THE PROBLEM: Quote every line below exactly and skip any picture.

SUPPLIED MATERIAL:

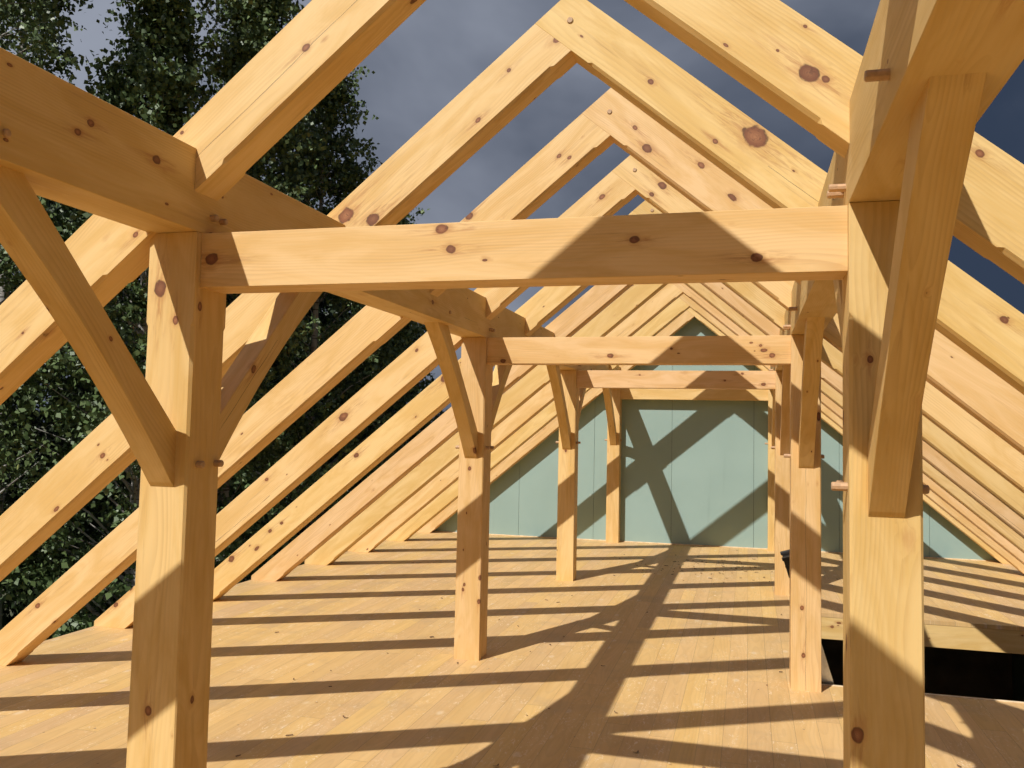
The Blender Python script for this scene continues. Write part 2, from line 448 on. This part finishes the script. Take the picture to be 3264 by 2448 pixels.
# ------------------------------------------------------------------ braces (straight back, arched underside)
def brace(side, b, d):
    x0 = (XL - W) if side < 0 else XR
    cx = x0 + W / 2
    yf = Y1 + BAY * b if d < 0 else Y1 + BAY * b + W       # post face the brace springs from
    z0, z1 = 1.515, ZB
    leg = z1 - z0
    U = Vector((0, d, 1)).normalized()
    V = Vector((0, -d, 1)).normalized()
    O = Vector((cx, yf, z0)); L = leg * math.sqrt(2)
    M = frame(O, U, V)
    o = timber('brace', M, -.4, L + .4, 0, .147, -.05, .05,
               cuts=[((cx, yf, 0), (0, -d, 0)), ((cx, 0, ZB), (0, 0, 1))],
               curve=lambda u: .044 * max(0., 1 - ((u - L / 2) / (L * .5)) ** 2))
    nm = 'left' if side < 0 else 'right'
    way = 'toward the camera' if d < 0 else 'away from the camera'
    where = {-1: 'rear %s post behind the camera' % nm, 0: 'nearest %s post' % nm, 1: 'second %s post' % nm, 2: 'third %s post' % nm, 3: 'last %s post at the green wall' % nm}[b]
    tag(o, 'curved brace rising %s from the %s' % (way, where), 'brace', 'curved braces between posts and purlins')
    knots(o, [])
    return o
BR = {}
for b in range(-1, 4):
    for s in (-1, 1):
        for d in (-1, 1):
            if (d == 1 and b == 3) or (d == -1 and b == -1): continue
            BR[s, b, d] = brace(s, b, d)
knots(BR[1, 0, -1], [(1.165, 2.42, 1.80, .018), (1.25, 2.42, 1.80, .022), (1.2, 2.0, 2.22, .012)])
knots(BR[1, 1, -1], [(1.25, 5.9, 1.93, .014), (1.20, 6.10, 1.74, .016)])
knots(BR[-1, 0, 1], [(XL - .05, 3.42, 2.25, .010), (XL - .05, 3.20, 1.98, .014), (XL - .05, 3.55, 2.18, .010)])
knots(BR[-1, 0, -1], [(XL - .05, 2.36, 2.02, .007), (XL - .1, 2.2, 2.0, .009)])

# ------------------------------------------------------------------ rafters
ang = math.atan(SL); DP = (ZAP - ZLO) * math.cos(ang)
def rafter(side, i):
    y = RY0 + RS * i
    if i == 9: y -= .004
    if i == 8: y += .072
    U = Vector((side * -1.0, 0, SL)).normalized()          # up the slope
    V = Vector((side * SL, 0, 1.0)).normalized()           # out of the roof
    O = Vector((side * XE, y + RTH / 2, ZLO - SL * XE))    # on the underside line
    M = frame(O, U, V)
    Lr = XE / math.cos(ang)
    def uat(x): return (XE - abs(x)) / math.cos(ang)
    c = .013
    cham = [(uat(4.17), uat(1.50), c), (uat(1.03), uat(.082), c)]
    nl = Vector((-SL, 0, 1)).normalized(); nr = Vector((SL, 0, 1)).normalized()
    if side < 0:      # butts under the right-hand rafter
        top = ((0, 0, ZLO), (SL, 0, 1))
    else:             # runs through to the back of the left-hand rafter
        top = ((0, 0, ZAP), (-SL, 0, 1))
    cuts = [((side * XE, 0, 0), (side, 0, 0)), ((0, 0, .001), (0, 0, -1)), top]
    o = timber('rafter', M, -.6, Lr + .7, 0, DP, -RTH / 2, RTH / 2, cuts=cuts, cham=cham)
    n = 9 - i
    sd = 'left' if side < 0 else 'right'
    cnt = ['first', 'second', 'third', 'fourth', 'fifth', 'sixth', 'seventh', 'eighth', 'ninth', 'tenth', 'eleventh', 'twelfth', 'thirteenth', 'fourteenth'][n]
    if n == 0: lb = 'pine rafter of the %s roof slope lying against the green gable wall' % sd
    else: lb = 'pine rafter of the %s roof slope, %s counted from the green gable wall' % (sd, cnt)
    special = {(-1, 0): 'left pine rafter over the nearest left post, long thin crack along it',
               (1, 0): 'right pine rafter over the nearest right post, one huge round knot near the purlin',
               (-1, 1): 'left pine rafter with two round red knots side by side above the near tie beam',
               (1, 1): 'right pine rafter with pegged peak, large pink oval knot and long crack',
               (1, 2): 'right pine rafter of the second full peak, reddish torn knot below its peg'}
    lb = special.get((side, i), lb)
    tag(o, lb, 'rafter', 'rafters meeting in pairs at the ridge')
    knots(o, [])
    if side > 0:
        rod('peg', (-.007, y - .006, 3.691), (-.007, y + RTH + .004, 3.691), .0155, PEG, o, 12)
    return o
RF = {}
for i in range(-3, 10):
    for s in (-1, 1): RF[s, i] = rafter(s, i)
def yr(i): return RY0 + RS * i
for (s_, i_), v_ in {(-1, 0): (.9, .3), (1, 0): (.85, .05), (-1, 1): (.9, .35), (1, 1): (.95, .0), (1, 2): (.95, .75), (1, 3): (.9, .4),
                     (-1, 2): (.95, .5), (-1, 3): (.9, .45), (-1, -1): (.8, .4)}.items():
    RF[s_, i_]['tone'], RF[s_, i_]['tint'] = v_
for b_ in (-1, 0, 1):
    for d_ in (-1, 1):
        for q_ in (-1, 1):
            if (q_, b_, d_) in BR: BR[q_, b_, d_]['tone'], BR[q_, b_, d_]['tint'] = .35 + .2 * b_, .12
posts[-1, 0]['check'] = [99., 0., 0.]
for o_, v_ in ((TIES[1], (1., .55)), (TIES[2], (1., .7)), (TIES[3], (.9, 1.)), (pl, (.45, .1)), (pr, (.0, .1)), (posts[-1, 0], (.65, .15)), (posts[1, 0], (.5, .0))):
    o_['tone'], o_['tint'] = v_
def uat(x): return (XE - abs(x)) / math.cos(ang)
y = yr(0)
knots(RF[-1, 0], [(-.71, y, 3.093, .012), (-1.205, y, 2.818, .006), (-1.763, y, 2.066, .016), (-1.871, y, 2.082, .005), (-1.384, y, 2.445, .010)], (.098, uat(1.25), uat(.2)))
knots(RF[1, 0], [(.992, y, 2.850, .024), (1.040, y, 2.828, .010), (.981, y, 2.998, .005), (1.459, y, 2.573, .011), (.90, y, 2.93, .004)])
y = yr(1)
knots(RF[-1, 1], [(-1.137, y, 2.804, .033), (-.99, y, 2.778, .027), (-.455, y, 3.24, .011), (-.305, y, 3.475, .009), (-2.51, y, 1.566, .013)])
knots(RF[1, 1], [(.841, y, 3.07, .042), (.377, y, 3.36, .011), (.668, y, 3.062, .010), (1.831, y, 2.239, .014)], (.110, uat(1.2), uat(.83)))
y = yr(2)
knots(RF[-1, 2], [(-.889, y, 3.086, .020), (-.316, y, 3.436, .012), (-.253, y, 3.421, .010), (-2.32, y, 2.0, .014), (-4.02, y, .44, .016)])
knots(RF[1, 2], [(.15, y, 3.58, .013), (.222, y, 3.45, .024), (.542, y, 3.328, .017), (1.5, y, 2.5, .012)])
y = yr(3)
knots(RF[-1, 3], [(-2.307, y, 1.82, .030), (-.25, y, 3.5, .018), (-1.7, y, 2.35, .012), (-4.36, y, .196, .018), (-2.974, y, 1.30, .012)])
knots(RF[1, 3], [(.197, y, 3.565, .025), (.119, y, 3.50, .016), (1.6, y, 2.4, .012)])
y = yr(4)
knots(RF[-1, 4], [(-4.051, y, .43, .026), (-3.641, y, .72, .016), (-3.52, y, .80, .014), (-2.761, y, 1.47, .020), (-1.9, y, 2.2, .03)])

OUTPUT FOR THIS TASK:
The Blender Python script for this scene continues. Write part 2, from line 448 on. This part finishes the script. Take the picture to be 3264 by 2448 pixels.
# ------------------------------------------------------------------ braces (straight back, arched underside)
def brace(side, b, d):
    x0 = (XL - W) if side < 0 else XR
    cx = x0 + W / 2
    yf = Y1 + BAY * b if d < 0 else Y1 + BAY * b + W       # post face the brace springs from
    z0, z1 = 1.515, ZB
    leg = z1 - z0
    U = Vector((0, d, 1)).normalized()
    V = Vector((0, -d, 1)).normalized()
    O = Vector((cx, yf, z0)); L = leg * math.sqrt(2)
    M = frame(O, U, V)
    o = timber('brace', M, -.4, L + .4, 0, .147, -.05, .05,
               cuts=[((cx, yf, 0), (0, -d, 0)), ((cx, 0, ZB), (0, 0, 1))],
               curve=lambda u: .044 * max(0., 1 - ((u - L / 2) / (L * .5)) ** 2))
    nm = 'left' if side < 0 else 'right'
    way = 'toward the camera' if d < 0 else 'away from the camera'
    where = {-1: 'rear %s post behind the camera' % nm, 0: 'nearest %s post' % nm, 1: 'second %s post' % nm, 2: 'third %s post' % nm, 3: 'last %s post at the green wall' % nm}[b]
    tag(o, 'curved brace rising %s from the %s' % (way, where), 'brace', 'curved braces between posts and purlins')
    knots(o, [])
    return o
BR = {}
for b in range(-1, 4):
    for s in (-1, 1):
        for d in (-1, 1):
            if (d == 1 and b == 3) or (d == -1 and b == -1): continue
            BR[s, b, d] = brace(s, b, d)
knots(BR[1, 0, -1], [(1.165, 2.42, 1.80, .018), (1.25, 2.42, 1.80, .022), (1.2, 2.0, 2.22, .012)])
knots(BR[1, 1, -1], [(1.25, 5.9, 1.93, .014), (1.20, 6.10, 1.74, .016)])
knots(BR[-1, 0, 1], [(XL - .05, 3.42, 2.25, .010), (XL - .05, 3.20, 1.98, .014), (XL - .05, 3.55, 2.18, .010)])
knots(BR[-1, 0, -1], [(XL - .05, 2.36, 2.02, .007), (XL - .1, 2.2, 2.0, .009)])

# ------------------------------------------------------------------ rafters
ang = math.atan(SL); DP = (ZAP - ZLO) * math.cos(ang)
def rafter(side, i):
    y = RY0 + RS * i
    if i == 9: y -= .004
    if i == 8: y += .072
    U = Vector((side * -1.0, 0, SL)).normalized()          # up the slope
    V = Vector((side * SL, 0, 1.0)).normalized()           # out of the roof
    O = Vector((side * XE, y + RTH / 2, ZLO - SL * XE))    # on the underside line
    M = frame(O, U, V)
    Lr = XE / math.cos(ang)
    def uat(x): return (XE - abs(x)) / math.cos(ang)
    c = .013
    cham = [(uat(4.17), uat(1.50), c), (uat(1.03), uat(.082), c)]
    nl = Vector((-SL, 0, 1)).normalized(); nr = Vector((SL, 0, 1)).normalized()
    if side < 0:      # butts under the right-hand rafter
        top = ((0, 0, ZLO), (SL, 0, 1))
    else:             # runs through to the back of the left-hand rafter
        top = ((0, 0, ZAP), (-SL, 0, 1))
    cuts = [((side * XE, 0, 0), (side, 0, 0)), ((0, 0, .001), (0, 0, -1)), top]
    o = timber('rafter', M, -.6, Lr + .7, 0, DP, -RTH / 2, RTH / 2, cuts=cuts, cham=cham)
    n = 9 - i
    sd = 'left' if side < 0 else 'right'
    cnt = ['first', 'second', 'third', 'fourth', 'fifth', 'sixth', 'seventh', 'eighth', 'ninth', 'tenth', 'eleventh', 'twelfth', 'thirteenth', 'fourteenth'][n]
    if n == 0: lb = 'pine rafter of the %s roof slope lying against the green gable wall' % sd
    else: lb = 'pine rafter of the %s roof slope, %s counted from the green gable wall' % (sd, cnt)
    special = {(-1, 0): 'left pine rafter over the nearest left post, long thin crack along it',
               (1, 0): 'right pine rafter over the nearest right post, one huge round knot near the purlin',
               (-1, 1): 'left pine rafter with two round red knots side by side above the near tie beam',
               (1, 1): 'right pine rafter with pegged peak, large pink oval knot and long crack',
               (1, 2): 'right pine rafter of the second full peak, reddish torn knot below its peg'}
    lb = special.get((side, i), lb)
    tag(o, lb, 'rafter', 'rafters meeting in pairs at the ridge')
    knots(o, [])
    if side > 0:
        rod('peg', (-.007, y - .006, 3.691), (-.007, y + RTH + .004, 3.691), .0155, PEG, o, 12)
    return o
RF = {}
for i in range(-3, 10):
    for s in (-1, 1): RF[s, i] = rafter(s, i)
def yr(i): return RY0 + RS * i
for (s_, i_), v_ in {(-1, 0): (.9, .3), (1, 0): (.85, .05), (-1, 1): (.9, .35), (1, 1): (.95, .0), (1, 2): (.95, .75), (1, 3): (.9, .4),
                     (-1, 2): (.95, .5), (-1, 3): (.9, .45), (-1, -1): (.8, .4)}.items():
    RF[s_, i_]['tone'], RF[s_, i_]['tint'] = v_
for b_ in (-1, 0, 1):
    for d_ in (-1, 1):
        for q_ in (-1, 1):
            if (q_, b_, d_) in BR: BR[q_, b_, d_]['tone'], BR[q_, b_, d_]['tint'] = .35 + .2 * b_, .12
posts[-1, 0]['check'] = [99., 0., 0.]
for o_, v_ in ((TIES[1], (1., .55)), (TIES[2], (1., .7)), (TIES[3], (.9, 1.)), (pl, (.45, .1)), (pr, (.0, .1)), (posts[-1, 0], (.65, .15)), (posts[1, 0], (.5, .0))):
    o_['tone'], o_['tint'] = v_
def uat(x): return (XE - abs(x)) / math.cos(ang)
y = yr(0)
knots(RF[-1, 0], [(-.71, y, 3.093, .012), (-1.205, y, 2.818, .006), (-1.763, y, 2.066, .016), (-1.871, y, 2.082, .005), (-1.384, y, 2.445, .010)], (.098, uat(1.25), uat(.2)))
knots(RF[1, 0], [(.992, y, 2.850, .024), (1.040, y, 2.828, .010), (.981, y, 2.998, .005), (1.459, y, 2.573, .011), (.90, y, 2.93, .004)])
y = yr(1)
knots(RF[-1, 1], [(-1.137, y, 2.804, .033), (-.99, y, 2.778, .027), (-.455, y, 3.24, .011), (-.305, y, 3.475, .009), (-2.51, y, 1.566, .013)])
knots(RF[1, 1], [(.841, y, 3.07, .042), (.377, y, 3.36, .011), (.668, y, 3.062, .010), (1.831, y, 2.239, .014)], (.110, uat(1.2), uat(.83)))
y = yr(2)
knots(RF[-1, 2], [(-.889, y, 3.086, .020), (-.316, y, 3.436, .012), (-.253, y, 3.421, .010), (-2.32, y, 2.0, .014), (-4.02, y, .44, .016)])
knots(RF[1, 2], [(.15, y, 3.58, .013), (.222, y, 3.45, .024), (.542, y, 3.328, .017), (1.5, y, 2.5, .012)])
y = yr(3)
knots(RF[-1, 3], [(-2.307, y, 1.82, .030), (-.25, y, 3.5, .018), (-1.7, y, 2.35, .012), (-4.36, y, .196, .018), (-2.974, y, 1.30, .012)])
knots(RF[1, 3], [(.197, y, 3.565, .025), (.119, y, 3.50, .016), (1.6, y, 2.4, .012)])
y = yr(4)
knots(RF[-1, 4], [(-4.051, y, .43, .026), (-3.641, y, .72, .016), (-3.52, y, .80, .014), (-2.761, y, 1.47, .020), (-1.9, y, 2.2, .03)])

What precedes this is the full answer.